We are staying in the community center. Mosquito nets are hanging over our bed of straw and mats. We have unicef blankets and solid pillows.

They fed us again. I thought I was going to lose weight – but I think I’m going to gain! We had chicken, fried chicken, egg rolls, and rice.

Earlier I had said that the strings hanging over the mats were for mosquito nets and people didn’t believe me. They said they were for clothes, or that that space was too big for nets. But during dinner, we could see the women and men kindly setting up mosquito nets in the room.

We are sitting in their church and Moe is introducing us in Burmese. They have a leader of their women’s group, a President of the village, and a Minister. The minister is married to a nurse. She is also one of their teachers. Now, David is speaking and Moe is translating. They have a vision of education – only education will liberate them from poverty. They want to build proper roads.

Buddhist and Christians get along fine in this village. There are more Christians than Buddhists. There is a strong Christian influence from the Baptist group that comes to help. Buddhist kids come to the Christian church for Sunday School.

Many of the kids can’t go to Bogolay – it’s a big secondary school. Their village schools have 35 secondary students and 10 high school students. They have an agreement with Bogolay – the children can learn outside in the village; but they must go take exams in the city.

They have deep feelings about the Cyclone. The church building saved a lot of people. 120 people were saved in the church. They stacked the benches and pulled the women and children onto the roof.

I’m so tired. Right now they’re asking us about our big storm: Katrina.

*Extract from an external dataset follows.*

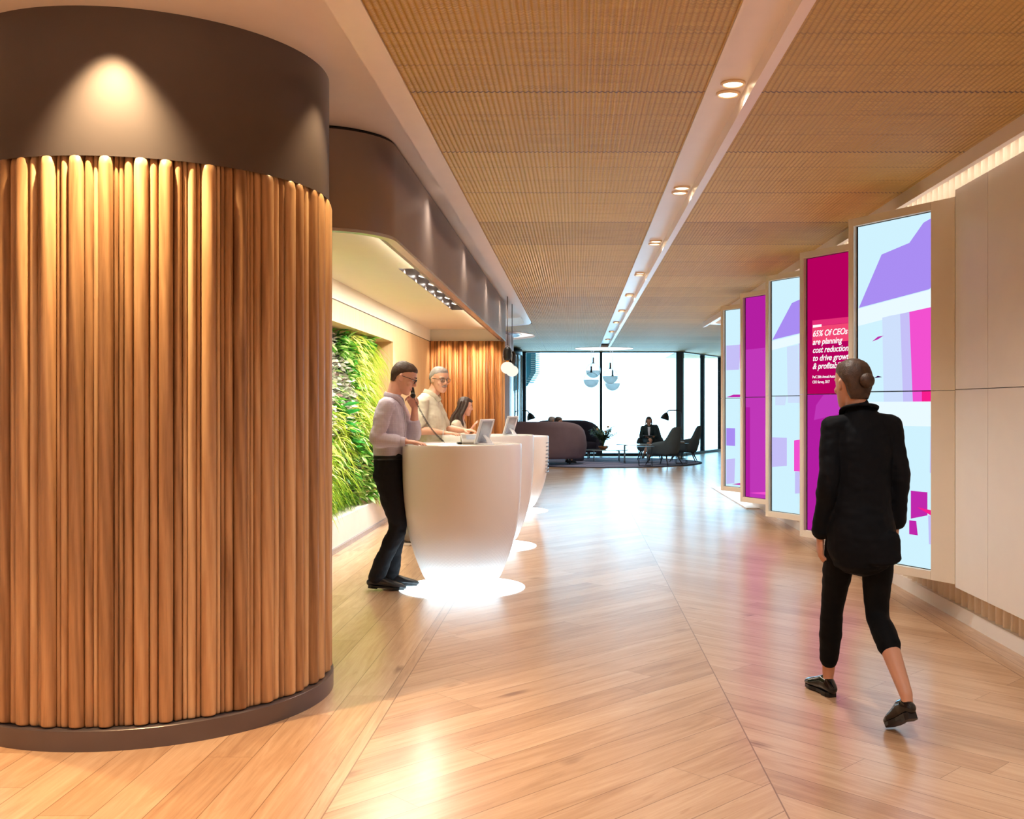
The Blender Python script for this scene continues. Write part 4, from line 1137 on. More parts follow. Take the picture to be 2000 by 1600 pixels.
floor_lamp((2.86, 27.6, 0.012), 0, 'dark arched floor lamp with domed shade beside the seated person\'s armchair', 1.30)
floor_lamp((-1.68, 28.3, 0), PI, 'dark arched floor lamp with domed shade at the left edge of the big window', 1.30)
# ================================================================ PEOPLE
from mathutils import noise as mnoise
def V(*a): return Vector(a)
def lerp(a, b, t): return Vector(a)*(1-t)+Vector(b)*t
SKIN = {'a': plain('skin_light', srgb(220, 164, 142), 0.5, var=0.05, scale=14), 'b': plain('skin_tanned', srgb(212, 156, 128), 0.5, var=0.05, scale=14),
        'c': plain('skin_shade', srgb(190, 138, 112), 0.5, var=0.05)}
def cloth(name, col, rough=0.85, check=None):
    n = NT(name); p = n.pos(True); s = n.sep(p); f = n.noise(p, 60, 2)
    c = n.mix(n.math('MULTIPLY', f, 0.35), col, tuple(x*0.7 for x in col[:3])+(1,))
    if check:
        a = n.math('LESS_THAN', n.math('FRACT', n.math('MULTIPLY', s[1], 125)), 0.25)
        b_ = n.math('LESS_THAN', n.math('FRACT', n.math('MULTIPLY', s[2], 125)), 0.25)
        c = n.mix(n.math('MULTIPLY', n.math('MAXIMUM', a, b_), 0.40), c, check)
    n.bsdf(c, rough, 0.0, n.bump(n.noise(p, 14, 3), 0.35, 0.01), Specular_IOR_Level=0.15); return n.m
def wrinkle(o, amp=0.006, freq=(9, 9, 16), seed=0.0):
    me = o.data; n = len(me.vertices); co = [0.0]*(3*n); no = [0.0]*(3*n)
    me.vertices.foreach_get('co', co); me.vertices.foreach_get('normal', no)
    for i in range(n):
        x, y, z = co[3*i:3*i+3]
        k = amp*(mnoise.noise(Vector((x*freq[0]+seed, y*freq[1], z*freq[2]+0.6*x*freq[2]))) + 0.5*mnoise.noise(Vector((x*22, y*22+seed, z*34))))
        for j in range(3): co[3*i+j] += no[3*i+j]*k
    me.vertices.foreach_set('co', co); me.update()
def torso(bm, spine, inf=0.0, z0=-9, z1=9, k=(1, 1)):
    sp = [(p, r) for p, r in spine if z0 <= p[2] <= z1]
    P = [Vector(p) for p, r in sp]; Rr = [(r[0]*k[0]+inf, r[1]*k[1]+inf) for p, r in sp]
    # refine
    pts = smoothpath(P, 4); rr = []
    q = smoothpath([Vector((a, b, 0)) for a, b in Rr], 4); rr = [(v.x, v.y) for v in q]
    tube(bm, pts, rr, hint=(1, 0, 0), seg=28, round_ends=True)
def limb(bm, pts, radii, inf=0.0, hint=(1, 0, 0)):
    P = smoothpath(pts, 5); q = smoothpath([Vector((r[0], r[1], 0)) if isinstance(r, tuple) else Vector((r, r, 0)) for r in radii], 5)
    tube(bm, P, [(v.x+inf, v.y+inf) for v in q], hint=hint, seg=18)
def arm_pts(s, e, w): return [s, lerp(s, e, .5), e, lerp(e, w, .35), w]
ARM_R = [0.050, 0.047, 0.041, 0.041, (0.028, 0.023)]
def upto(pts, rad, frac):
    """shorten a limb path to a fraction of its length"""
    P = smoothpath(pts, 6); q = smoothpath([Vector((r[0], r[1], 0)) if isinstance(r, tuple) else Vector((r, r, 0)) for r in rad], 6)
    m = max(2, int(round(len(P)*frac))); return P[:m], [(v.x, v.y) for v in q[:m]]
def hand(bm, w, d, nrm, thumb, curls=(0.25, 0.3, 0.35, 0.45), sc=1.0, thumb_in=0.5, spread=0.10):
    """palm with five separate fingers; nrm = back of the hand; thumb = +1/-1 side"""
    w = Vector(w); d = Vector(d).normalized(); nrm = Vector(nrm); nrm = (nrm-d*nrm.dot(d)).normalized(); ac = d.cross(nrm)*thumb
    tube(bm, [w-d*0.01, w+d*0.03*sc, w+d*0.065*sc, w+d*0.088*sc], [(0.025*sc, 0.019*sc), (0.034*sc, 0.017*sc), (0.040*sc, 0.015*sc), (0.038*sc, 0.012*sc)], hint=ac, seg=16)
    L = [0.070, 0.078, 0.072, 0.056]; off = [0.029, 0.010, -0.010, -0.028]
    for k in range(4):
        p = w + d*(0.085-0.004*abs(k-1))*sc + ac*off[k]*sc; dd = (d+ac*off[k]*spread*20).normalized(); pts = [p-d*0.012*sc, p]
        for j, f in enumerate((0.46, 0.30, 0.24)):
            a = curls[k]*(0.7 if j == 0 else 1.0); ax = dd.cross(-nrm if j == 0 else dn); 
            rotm = Matrix.Rotation(a, 3, (d.cross(-nrm)).normalized()); dd = rotm @ dd; dn = -nrm
            p = p+dd*L[k]*f*sc; pts.append(p)
        tube(bm, pts, [0.0090*sc, 0.0092*sc, 0.0085*sc, 0.0080*sc, 0.0070*sc], hint=ac, seg=10)
    b0 = w+d*0.018*sc+ac*0.026*sc; td = (d*0.75+ac*0.75-nrm*thumb_in*0.5).normalized(); b1 = b0+td*0.040*sc; td2 = (td+d*0.5-nrm*thumb_in*0.3-ac*0.2).normalized()
    b2 = b1+td2*0.032*sc; tube(bm, [b0-td*0.01, b0, b1, b2, b2+td2*0.020*sc], [0.012*sc, 0.0125*sc, 0.0105*sc, 0.0098*sc, 0.008*sc], hint=nrm, seg=10)
HS = [(-.118, .016, .082, .050), (-.108, .032, .093, .020), (-.090, .045, .095, -.015), (-.065, .054, .094, -.045), (-.035, .062, .092, -.068), (-.005, .069, .092, -.084),
      (.025, .073, .094, -.095), (.055, .075, .093, -.099), (.080, .072, .084, -.094), (.100, .060, .066, -.078), (.114, .042, .042, -.055), (.122, .016, .012, -.026)]
def head(bm, c, R_, sc=1.0, hair_only=False):
    c = Vector(c)
    def T(v): return c + R_ @ (Vector(v)*sc)
    rings = []
    N = 28
    for z, w_, f, b_ in HS:
        cy_ = (f+b_)/2; dp = (f-b_)/2; ring = []
        for j in range(N):
            a = 2*PI*j/N; e = 0.86
            ring.append(T((w_*math.copysign(abs(math.cos(a))**e, math.cos(a)), cy_+dp*math.copysign(abs(math.sin(a))**e, math.sin(a)), z)))
        rings.append(ring)
    ring_stack(bm, rings, True, True)
    tube(bm, [T((0, .088, .034)), T((0, .103, .005)), T((0, .114, -.018)), T((0, .100, -.028))], [.007*sc, .009*sc, .0125*sc, .010*sc], hint=R_ @ V(1, 0, 0), seg=10)
    for s in (-1, 1):
        ball(bm, T((s*.010, .100, -.024)), .007*sc, 10, 6)
        # ear
        er = R_ @ Matrix.Rotation(s*0.35, 3, 'Z')
        ball(bm, T((s*.076, -.008, -.002)), (.007*sc, .018*sc, .032*sc), 14, 10, er)
        ball(bm, T((s*.079, -.013, .010)), (.008*sc, .015*sc, .018*sc), 12, 8, er)
        ball(bm, T((s*.043, .066, -.022)), .0195*sc, 12, 8)       # cheek
        tube(bm, [T((s*.010, .091, .034)), T((s*.032, .090, .038)), T((s*.052, .078, .032))], .0065*sc, seg=8)   # brow ridge
    tube(bm, [T((-.020, .090, -.056)), T((0, .097, -.054)), T((.020, .090, -.056))], .0055*sc, seg=8)
    tube(bm, [T((-.017, .090, -.066)), T((0, .097, -.067)), T((.017, .090, -.066))], .0062*sc, seg=8)
    ball(bm, T((0, .086, -.098)), (.020*sc, .014*sc, .014*sc), 12, 8)
def face_details(parent, c, R_, sc, brow_mat, eyes=True):
    c = Vector(c)
    def T(v): return c + R_ @ (Vector(v)*sc)
    b3 = bmesh.new()
    for s in (-1, 1):
        b1 = bmesh.new(); ball(b1, T((s*.031, .0805, .014)), (.0115*sc, .0100*sc, .0058*sc), 14, 8); ey = link('eyeball', b1, M['eye_white'], parent)
        b2 = bmesh.new(); ball(b2, T((s*.031, .0885, .013)), (.0046*sc, .0030*sc, .0046*sc), 10, 6); link('iris', b2, M['eye_dark'], ey)
        tube(b3, [T((s*.013, .0975, .037)), T((s*.032, .0965, .043)), T((s*.052, .083, .036))], [.0030*sc, .0036*sc, .0020*sc], seg=8)
    link('eyebrows', b3, brow_mat, parent)
    b4 = bmesh.new(); tube(b4, [T((-.021, .0945, -.0605)), T((0, .1012, -.0605)), T((.021, .0945, -.0605))], [.0018*sc, .0030*sc, .0018*sc], seg=8); link('lips', b4, M['lip'], parent)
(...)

After the Cyclone, no aid came for two weeks. (They must have felt so forgotten, abandon, and alone) – they had to survive by themselves. They killed a pig every day, because of the lack of food. After Nargis, there were many bodies everywhere that they had to bury.

Kaun-deh = Good

I’ve changed and am resting under our mosquito nets. David’s looking for the light switch. I think I can hear the generator off in the distance. Breakfast is at 7 tomorrow.